Sans doute un des plus beaux hommages lui a été rendu par Mat Laar, le Premier Ministre estonien qui révolutionna l’économie de son pays – celle qui a connu le plus grand succès parmi les pays qui se libérèrent de la tyrannie socialiste au début des années ’90 – en appliquant les théories de Friedman. En recevant le prix qui porte le nom de l’économiste, Laar reconnut qu’en arrivant au pouvoir en 1992 l’unique livre d’économie qu’il avait lu était La liberté de choisir, et que ce qu’il y était dit relevait du sens commun. Les économistes de son pays l’avertirent bien que réformer l’Estonie en éliminant les barrières douanières, imposer un impôt au taux unique (flat tax) et privatiser toutes les entreprises publiques était tout aussi impossible que marcher sur les eaux. Laar ne les écouta pas, pour le plus grand bien des Estoniens.

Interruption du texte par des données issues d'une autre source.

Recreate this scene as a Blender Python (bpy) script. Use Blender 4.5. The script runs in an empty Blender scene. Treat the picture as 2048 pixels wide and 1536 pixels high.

Milton Friedman était, en définitive, un passionné de la liberté individuelle pour qui les marchés étaient la meilleure manière de coordonner les hommes libres pour qu’ils prospèrent. Une vision que tous les libéraux partagent. Mais surtout, il était un optimiste, comme l’indiquent les derniers mots de Capitalisme et liberté :
Notre structure basique des idées et le réseau entremêlé d’institutions libres prévaudront en grande mesure. J’ai la conviction que nous serons capables de préserver et d’élargir la liberté malgré la taille des programmes militaires et malgré les pouvoirs économiques concentrés à Washington. Mais nous serons capables de le faire seulement si nous sommes conscients de la menace à laquelle nous devons faire face ; seulement si nous persuadons nos semblables de ce que les institutions libres offrent une route plus sûre, même si parfois plus lente, que le pouvoir coercitif de l’État vers les objectifs auxquels nous aspirons. Et les étincelles de changement qui apparaissent dans le climat intellectuel sont un augure d’espoir.